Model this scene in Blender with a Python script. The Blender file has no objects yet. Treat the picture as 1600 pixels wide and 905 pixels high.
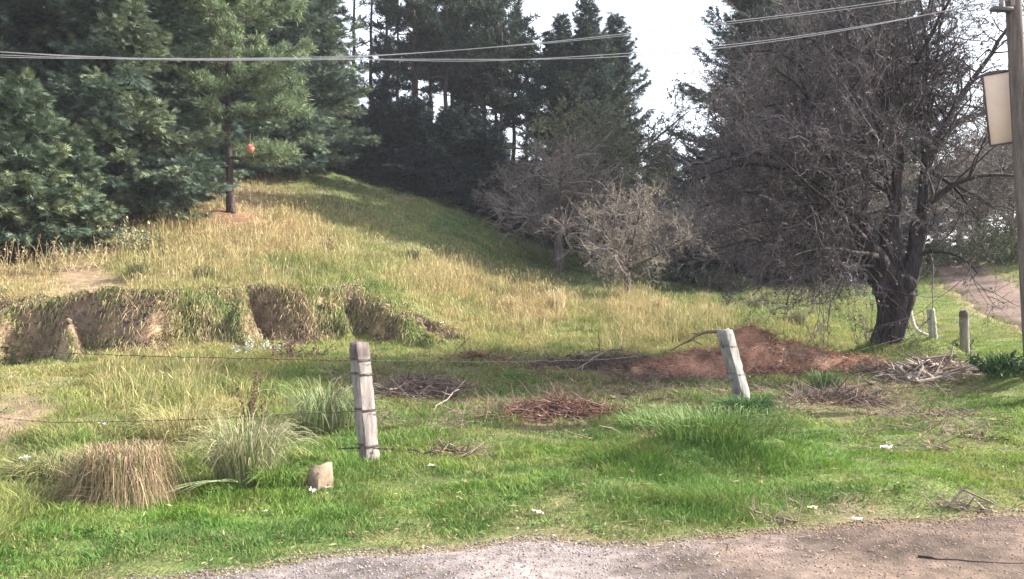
import bpy, math, random
import numpy as np
rng = np.random.default_rng(11)
random.seed(11)
sc = bpy.context.scene
COL = sc.collection
F, HZ, CX, EYE = 1330.0, 472.0, 800.0, 1.6

def at(px, py, Y):
    return np.array([(px-CX)/F*Y, Y, EYE+(HZ-py)/F*Y])
def wx(px, Y):
    return (px-CX)/F*Y

# ------------------------------------------------------------------ noise
def _hash(ix, iy, seed):
    n = (ix.astype(np.int64)*374761393 + iy.astype(np.int64)*668265263 + seed*1442695041) & 0xffffffff
    n = ((n ^ (n >> 13))*1274126177) & 0xffffffff
    n = n ^ (n >> 16)
    return (n & 0xffff)/65535.0
def vnoise(x, y, s, seed=0):
    x = np.asarray(x, float)/s; y = np.asarray(y, float)/s
    ix = np.floor(x); iy = np.floor(y); fx = x-ix; fy = y-iy
    fx = fx*fx*(3-2*fx); fy = fy*fy*(3-2*fy)
    a = _hash(ix, iy, seed); b = _hash(ix+1, iy, seed); c = _hash(ix, iy+1, seed); d = _hash(ix+1, iy+1, seed)
    return (a*(1-fx)+b*fx)*(1-fy)+(c*(1-fx)+d*fx)*fy - 0.5
def fbm(x, y, s, seed=0, o=3):
    r = 0; a = 1.0
    for k in range(o):
        r = r+a*vnoise(x, y, s, seed+17*k); a *= 0.5; s *= 0.48
    return r
def sstep(a, b, x):
    t = np.clip((x-a)/(b-a), 0, 1); return t*t*(3-2*t)

# ------------------------------------------------------------------ terrain
BX = np.array([-60,-14,-11.5,-10,-9,-8,-7.2,-6.8,-6.0,-5.6,-5.0,-4.7,-3.9,-3.4,-2.6,-1.9,-1.2,-0.4,0.5])
BY = np.array([18.2,18.2,18.0,17.6,18.0,17.5,17.6,18.0,19.4,19.0,19.3,19.8,21.0,20.8,20.4,19.7,19.0,18.6,18.3])
HX = np.array([-60,-12,-7.4,-5.5,-4,-2.6,-1.6,-0.5]); HH = np.array([1.0,1.12,1.15,1.1,1.05,.7,.35,0.0])
def spur(x):
    r = 0
    for xs, wd, am in ((-14.5,.8,.8),(-11.0,.7,.9),(-9.3,.25,.5),(-6.35,.42,1),(-4.75,.32,.7),(-2.7,.55,1)): r = r+am*np.exp(-((x-xs)/wd)**2)
    return np.clip(r, 0, 1)
def spurxy(x, y):
    return spur(x+.75*np.clip(y-np.interp(x, BX, BY)+.3, -1.3, 1.3)+.3*vnoise(x, y, .4, 15))
def bank(x, y):
    e = np.interp(x, BX, BY)+0.8*fbm(x, y*0.4, 1.2, 5)+.35*vnoise(x, y*.5, .35, 6)
    h = np.interp(x, HX, HH)
    sp = spurxy(x, y)
    e = e-.55*sp
    w = 0.30+0.35*np.clip(vnoise(x, y*0, 1.1, 9)+.5, 0, 1)+1.5*sp
    t = (y-e)/w
    return h*sstep(-1, 0.35, t), np.abs(t+.3), h
def bank_t(x, y):
    _, t, h = bank(x, y); return np.where(h > .25, t, 9)
CP = []
for X in (-60,-30,-15,-8,-4,0,4,8,15,30,60):
    for Y in (-60,-20,0,4,7,9):
        CP.append((X, Y, 0.0))
for px, py, Y in [(0,640,11),(300,640,11),(800,655,11.6),(1150,650,11.8),(1000,600,14.5),(800,600,14.5),
    (0,548,16.8),(170,548,16.8),(330,548,16.8),(690,545,18),(500,550,17),(-300,540,17),(0,458,19.2),(250,458,19.2),(440,446,21.2),(580,452,21.8),
    (690,508,20.6),(0,430,21.5),(0,405,24),(200,393,25),(360,333,30),(250,345,28.5),(500,395,27),(500,268,44),(600,303,44),(700,328,45),
    (780,350,46),(860,405,44),(640,400,32),(740,450,29),(640,350,38),(850,440,36),(980,468,30),(880,423,42),(800,520,21),
    (1000,503,23),(1200,500,23),(900,560,17),(1100,470,31),(1200,455,34),(1370,562,16),(1300,600,14.3),(1508,577,16.5),
    (1455,544,22),(1600,508,22),(1600,570,16),(1600,620,12.5),(1430,470,31),(1500,430,36),(1600,440,31),(1540,392,40),
    (1700,520,18.5),(1900,500,19),(-400,400,26),(-700,380,28),(1200,430,45),(1350,425,46),(1000,425,48)]:
    p = at(px, py, Y); CP.append(tuple(p))
CP += [(-40,44,9.5),(-20,55,11.2),(-40,60,12),(-8,55,9.8),(-2,54,8.0),(4,56,6),(-10,66,10),(0,66,7),(-25,80,8),(0,90,4),(20,60,4.5),(40,60,6),
       (-80,80,9),(80,80,6),(0,140,2),(-100,140,3),(100,140,3),(-60,40,7),(40,30,2.6),(60,40,4),(0,220,1),(-160,200,1),(160,200,1),(-160,0,0),(160,0,0),(0,-120,0)]
CP = np.array(CP)
b0, _, _ = bank(CP[:,0], CP[:,1])
N = len(CP)
R = np.hypot(CP[:,None,0]-CP[None,:,0], CP[:,None,1]-CP[None,:,1])
A = np.zeros((N+3, N+3)); A[:N,:N] = -R-0.12*np.eye(N); A[:N,N] = 1; A[:N,N+1:] = CP[:,:2]; A[N,:N] = 1; A[N+1:,:N] = CP[:,:2].T
WT = np.linalg.solve(A, np.concatenate([CP[:,2]-b0, [0,0,0]]))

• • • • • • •

Would you reproduce the lines above, from the very first through the line containing "return (px-CX)/F*Y", exactly and without the pictures?

* _The reply_:
Model this scene in Blender with a Python script. The Blender file has no objects yet. Treat the picture as 1600 pixels wide and 905 pixels high.
import bpy, math, random
import numpy as np
rng = np.random.default_rng(11)
random.seed(11)
sc = bpy.context.scene
COL = sc.collection
F, HZ, CX, EYE = 1330.0, 472.0, 800.0, 1.6

def at(px, py, Y):
    return np.array([(px-CX)/F*Y, Y, EYE+(HZ-py)/F*Y])
def wx(px, Y):
    return (px-CX)/F*Y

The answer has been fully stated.